When I was 13 years old, I went exploring into a storage area of my grandparent's old farmhouse, a place we dubbed "the backroom". In this room, my imagination was allowed to roam into dangerous territory; it was filled with treasures beyond my wildest dreams. Old paintings, cracked glass bottles, dusty trunks with skeleton key locks, broken tombstones, dirty piles of ancient papers...practically anything and everything that an old farmhouse could hold. I dreamed of finding something worth millions, an old treasure map, the draft of a precious historical document...anything! Instead, what I found was an old guitar case, dusty, scratched and beaten, made of a reddish glossy leather with a broken zipper. The guitar inside was missing two strings and was coated with an inch of grime and time...but I had found the treasure that would become priceless to me.
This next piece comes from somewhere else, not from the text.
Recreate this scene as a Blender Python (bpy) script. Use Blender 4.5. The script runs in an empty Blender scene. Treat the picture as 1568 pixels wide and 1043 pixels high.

I learned that the guitar was my mother's, something she had purchased as a teenager in the 70's (Sorry to date you, mom!) I begged her to let me learn to play it. She finally relented, allowing me to get new strings, a book on chords and eventually, a new case. Two years later, on my fifteenth birthday, she gave me the guitar as a birthday present. We still have the picture; I burst into tears when I saw the case with a big bow on it and I'm tearing up writing this now. That guitar has been a friend to me like nothing else in my life. It has seen me through love and heartache, through death and despair, and through joy and praise. It has traveled with me across the country and has served me even in foreign lands. Today's picture is special to me because it depicts the "ghost" of both my mother and myself playing that same guitar throughout the years. The hands have changed, growing older and more fragile. The strings have changed, from the dry sullied strands of 30 years ago to the supple yet delicate fibers of today. The notes have lingered and faded...but the gift of music it has brought to me remains as stoic and unchanging as the love of my mother.

Someday, I hope to pass it on to my children and maybe hundreds of years from now, some child will find it in a back room, dusty, dirty, half broken...and yet, filled with the promise of a new "ghost" to come!

4 comments:

mumsie said...

now you made Me get tears...love you, middle one!

Anonymous said...

Okay, so we'll just have a good cry-a-thon!

Well done, HB.

Framing Images and Memories said...

What a great story and image. I'm jealous because I want to learn to play and now I want to even more. I know you love music and so Im happy that you have this musical memory connected to family.

trishalyn said...

Beautiful images!!! Am intrigued by the "ghost" image. Would you please share your technique? Your story nearly brought tears to MY eyes, too. Wonderful!!!